Un museo, en una definición un poco de andar por casa, no es más que un baúl de cosas y de recuerdos. Unos minutos antes de que la cofradía del Museo iniciara su estación de penitencia, un grupo de sevillanos, en la esquina entre la calle Monsalves y la plaza del Museo, refrescaba aquellos recuerdos que asociaban a la cofradía del Lunes Santo. «De pequeño, la tradición de mi familia era verla de vuelta. Antes de la entrada, Pepe Perejil podía llevarse perfectamente media hora cantándole saetas». «El sitio nuestro era un bar pequeñito que hay en Alfonso XII». Tradiciones que afloran y se avivan cada vez que el Cristo de la Expiración y María Santísima de las Aguas andan por el centro de Sevilla.
Todavía pasaba por la plaza la cofradía de las Penas de San Vicente, así que había tiempo para poner en contexto a la cofradía de la capilla del Museo. La Semana Santa también es eso. Un álbum de memorias, aromas de estaciones de penitencia pasadas que siempre se quedan en el disco duro.
Sin abandonar la calle Monsalves, uno de los costaleros del paso de palio tenía su momento de introspección antes de ponerse debajo del costal. Sus compañeros pasaban en grupo, comentaban los últimos prolegómenos y se relajaban con alguna broma para aliviar la espera. Pero él seguía absorto, miraba al cielo, luego cambiaba el ángulo de visión hacia la plaza. Nada le interrumpía. Era un momento tan especial que la gente que llegaba a la intersección se quedaba un instante pendiente al rato de meditación de ese costalero.
Y a sólo unos metros, en un portal de la calle, otros costaleros daban los últimos remates para dejar lista su indumentaria, se encasquetaban el costal y se apretaban la faja. Una pareja francesa que por allí pasaba se apresuró a preparar la cámara de fotos para guardar la ceremonia.
Recuerdos, introspección y tradición.
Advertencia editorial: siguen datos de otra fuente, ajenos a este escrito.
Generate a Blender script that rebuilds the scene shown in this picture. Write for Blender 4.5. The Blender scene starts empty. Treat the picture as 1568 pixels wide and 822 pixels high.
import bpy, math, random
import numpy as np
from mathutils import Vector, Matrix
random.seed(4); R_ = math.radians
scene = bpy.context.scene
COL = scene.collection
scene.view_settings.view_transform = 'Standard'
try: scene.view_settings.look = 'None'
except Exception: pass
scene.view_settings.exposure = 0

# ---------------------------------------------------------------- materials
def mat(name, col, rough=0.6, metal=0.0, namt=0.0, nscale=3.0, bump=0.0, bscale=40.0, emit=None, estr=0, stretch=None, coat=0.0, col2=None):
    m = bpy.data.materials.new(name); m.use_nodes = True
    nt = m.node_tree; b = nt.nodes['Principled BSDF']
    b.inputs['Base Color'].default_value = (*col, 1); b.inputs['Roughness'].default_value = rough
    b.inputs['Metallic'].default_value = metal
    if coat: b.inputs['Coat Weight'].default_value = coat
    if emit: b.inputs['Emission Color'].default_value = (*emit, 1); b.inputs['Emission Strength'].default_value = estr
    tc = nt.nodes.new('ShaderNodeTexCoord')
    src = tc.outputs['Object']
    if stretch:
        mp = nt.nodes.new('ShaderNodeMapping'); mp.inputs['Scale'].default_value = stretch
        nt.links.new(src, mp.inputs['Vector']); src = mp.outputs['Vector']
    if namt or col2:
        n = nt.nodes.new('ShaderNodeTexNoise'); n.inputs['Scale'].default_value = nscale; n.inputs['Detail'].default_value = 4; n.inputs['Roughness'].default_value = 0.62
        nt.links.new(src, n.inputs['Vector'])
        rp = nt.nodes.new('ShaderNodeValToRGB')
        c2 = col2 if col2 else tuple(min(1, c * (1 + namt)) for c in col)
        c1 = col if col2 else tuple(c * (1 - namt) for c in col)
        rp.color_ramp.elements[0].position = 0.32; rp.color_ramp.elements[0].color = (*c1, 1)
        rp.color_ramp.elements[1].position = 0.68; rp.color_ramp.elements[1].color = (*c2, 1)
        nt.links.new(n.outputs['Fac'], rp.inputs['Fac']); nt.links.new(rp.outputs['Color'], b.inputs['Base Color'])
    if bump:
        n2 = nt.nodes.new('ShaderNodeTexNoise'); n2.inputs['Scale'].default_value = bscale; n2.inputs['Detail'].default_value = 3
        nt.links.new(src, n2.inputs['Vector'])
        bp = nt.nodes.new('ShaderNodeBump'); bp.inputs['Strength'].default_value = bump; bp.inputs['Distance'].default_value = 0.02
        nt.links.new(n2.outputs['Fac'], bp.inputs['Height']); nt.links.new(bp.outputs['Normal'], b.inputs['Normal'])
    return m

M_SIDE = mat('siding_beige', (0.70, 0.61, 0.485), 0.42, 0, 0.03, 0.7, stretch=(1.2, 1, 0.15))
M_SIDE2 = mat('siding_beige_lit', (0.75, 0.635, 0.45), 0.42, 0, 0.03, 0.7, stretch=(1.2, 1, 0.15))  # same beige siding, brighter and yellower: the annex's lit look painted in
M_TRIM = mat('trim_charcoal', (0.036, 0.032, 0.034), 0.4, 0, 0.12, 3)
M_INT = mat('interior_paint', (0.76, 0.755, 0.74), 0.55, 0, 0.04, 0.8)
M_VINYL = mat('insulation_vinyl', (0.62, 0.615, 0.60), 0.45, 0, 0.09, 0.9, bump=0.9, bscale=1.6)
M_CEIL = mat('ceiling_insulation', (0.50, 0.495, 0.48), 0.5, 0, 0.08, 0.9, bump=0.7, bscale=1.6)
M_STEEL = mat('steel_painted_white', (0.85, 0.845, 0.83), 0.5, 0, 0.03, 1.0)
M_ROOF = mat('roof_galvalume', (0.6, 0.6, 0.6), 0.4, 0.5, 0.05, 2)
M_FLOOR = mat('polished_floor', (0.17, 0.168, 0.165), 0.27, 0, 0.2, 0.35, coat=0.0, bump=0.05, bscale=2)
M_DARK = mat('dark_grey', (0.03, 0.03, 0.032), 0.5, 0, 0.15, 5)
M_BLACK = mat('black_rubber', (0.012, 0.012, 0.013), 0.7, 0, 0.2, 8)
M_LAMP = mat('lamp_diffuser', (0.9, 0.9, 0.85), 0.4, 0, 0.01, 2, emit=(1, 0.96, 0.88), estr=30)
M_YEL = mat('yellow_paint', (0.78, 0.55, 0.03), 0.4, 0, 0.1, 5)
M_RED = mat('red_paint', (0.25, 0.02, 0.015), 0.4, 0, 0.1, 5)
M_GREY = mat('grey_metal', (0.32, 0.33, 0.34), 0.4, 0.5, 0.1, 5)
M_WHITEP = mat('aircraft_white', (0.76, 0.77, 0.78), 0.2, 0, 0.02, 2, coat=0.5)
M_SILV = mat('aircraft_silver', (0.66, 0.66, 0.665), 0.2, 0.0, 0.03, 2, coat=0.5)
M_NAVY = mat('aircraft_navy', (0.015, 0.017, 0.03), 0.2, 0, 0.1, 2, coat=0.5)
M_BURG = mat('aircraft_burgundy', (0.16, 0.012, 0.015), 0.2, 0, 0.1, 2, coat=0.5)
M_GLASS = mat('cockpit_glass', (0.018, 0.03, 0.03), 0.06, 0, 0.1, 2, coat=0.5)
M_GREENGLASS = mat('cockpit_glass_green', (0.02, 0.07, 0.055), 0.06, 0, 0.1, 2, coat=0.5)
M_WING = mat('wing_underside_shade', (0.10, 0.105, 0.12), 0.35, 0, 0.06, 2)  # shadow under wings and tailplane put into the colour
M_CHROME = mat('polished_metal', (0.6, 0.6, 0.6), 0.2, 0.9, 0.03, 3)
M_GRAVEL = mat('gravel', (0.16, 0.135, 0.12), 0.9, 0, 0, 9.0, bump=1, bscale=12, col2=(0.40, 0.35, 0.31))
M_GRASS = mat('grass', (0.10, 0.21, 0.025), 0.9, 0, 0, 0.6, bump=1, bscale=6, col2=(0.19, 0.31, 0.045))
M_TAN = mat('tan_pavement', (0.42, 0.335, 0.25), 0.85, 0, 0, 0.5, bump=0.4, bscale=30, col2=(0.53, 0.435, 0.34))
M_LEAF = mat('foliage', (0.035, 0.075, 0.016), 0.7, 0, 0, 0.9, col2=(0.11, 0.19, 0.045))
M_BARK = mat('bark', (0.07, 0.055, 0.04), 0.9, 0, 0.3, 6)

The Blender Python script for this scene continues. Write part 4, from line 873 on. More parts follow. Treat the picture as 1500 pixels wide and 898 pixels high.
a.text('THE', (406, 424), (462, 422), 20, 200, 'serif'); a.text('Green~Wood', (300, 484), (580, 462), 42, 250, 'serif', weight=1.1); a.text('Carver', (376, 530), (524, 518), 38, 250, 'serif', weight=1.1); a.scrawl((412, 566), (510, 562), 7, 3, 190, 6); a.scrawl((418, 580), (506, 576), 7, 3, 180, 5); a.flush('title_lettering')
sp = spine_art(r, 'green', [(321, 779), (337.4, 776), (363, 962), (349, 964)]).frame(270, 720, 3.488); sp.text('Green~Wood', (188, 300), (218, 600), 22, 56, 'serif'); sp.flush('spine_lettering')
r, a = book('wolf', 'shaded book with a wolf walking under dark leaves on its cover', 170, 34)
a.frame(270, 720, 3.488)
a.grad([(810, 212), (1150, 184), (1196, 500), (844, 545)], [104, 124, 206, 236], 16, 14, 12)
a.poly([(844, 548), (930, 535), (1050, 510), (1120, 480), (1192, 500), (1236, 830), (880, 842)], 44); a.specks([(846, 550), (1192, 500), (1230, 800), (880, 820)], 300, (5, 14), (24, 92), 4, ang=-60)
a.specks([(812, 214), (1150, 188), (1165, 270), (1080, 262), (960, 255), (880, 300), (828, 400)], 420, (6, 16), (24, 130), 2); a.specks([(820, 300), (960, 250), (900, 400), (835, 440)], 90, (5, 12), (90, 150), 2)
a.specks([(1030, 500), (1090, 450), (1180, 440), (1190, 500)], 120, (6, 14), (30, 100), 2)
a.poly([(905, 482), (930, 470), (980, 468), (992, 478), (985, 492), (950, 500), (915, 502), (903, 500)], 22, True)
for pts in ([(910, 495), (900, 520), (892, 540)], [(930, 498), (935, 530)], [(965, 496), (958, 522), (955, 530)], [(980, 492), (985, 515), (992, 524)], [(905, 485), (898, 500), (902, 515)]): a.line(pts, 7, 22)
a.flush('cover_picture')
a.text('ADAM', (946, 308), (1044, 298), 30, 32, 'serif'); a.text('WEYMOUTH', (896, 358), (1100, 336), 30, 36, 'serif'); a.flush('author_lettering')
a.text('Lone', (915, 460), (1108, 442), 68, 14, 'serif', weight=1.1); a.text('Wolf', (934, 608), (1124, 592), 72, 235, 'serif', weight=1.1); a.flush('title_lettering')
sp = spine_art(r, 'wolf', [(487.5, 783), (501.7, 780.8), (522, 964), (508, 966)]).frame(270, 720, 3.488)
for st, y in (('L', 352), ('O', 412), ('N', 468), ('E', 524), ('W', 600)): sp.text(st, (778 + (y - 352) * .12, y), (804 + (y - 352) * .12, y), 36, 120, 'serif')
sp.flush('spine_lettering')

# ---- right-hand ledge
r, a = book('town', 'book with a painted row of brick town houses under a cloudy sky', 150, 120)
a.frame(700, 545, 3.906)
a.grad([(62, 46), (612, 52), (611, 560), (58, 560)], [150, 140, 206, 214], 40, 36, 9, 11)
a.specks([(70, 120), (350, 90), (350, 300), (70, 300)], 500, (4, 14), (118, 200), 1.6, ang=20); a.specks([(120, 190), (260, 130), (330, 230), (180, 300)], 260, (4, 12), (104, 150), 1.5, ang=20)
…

Tres fundamentos de la Semana Santa que se sucedieron uno detrás de otro en la esquina de la calle Monsalves y la plaza del Museo.
La noche empezaba a caer, cada vez le cuesta más vencer al día, pero la oscuridad es un magnífico aliado para contemplar en todo su esplendor al Cristo de la Expiración. Sevilla ansía ver su último aliento de vida antes de encomendarse a su Padre.
Ese postrero hálito de vida del Cristo del Museo es tan intenso que parece llevarse todo el oxígeno de la plaza del Museo. Que todo el aire sea para él, para darle un tiempo extra de vida, que Sevilla le vea una chicotá todavía entre nosotros.
La Virgen de las Aguas le sigue de cerca. Quiere estar cerca de su hijo antes de que su alma ascienda a los cielos. La banda de música de la Oliva de Salteras pone melodía a su pena, suena majestuosa en la plaza. La dolorosa que imaginó Cristóbal Ramos también parece que pide que llegue cuanto antes la noche. Puede que al tercer día ocurra lo que profetizaba su hijo.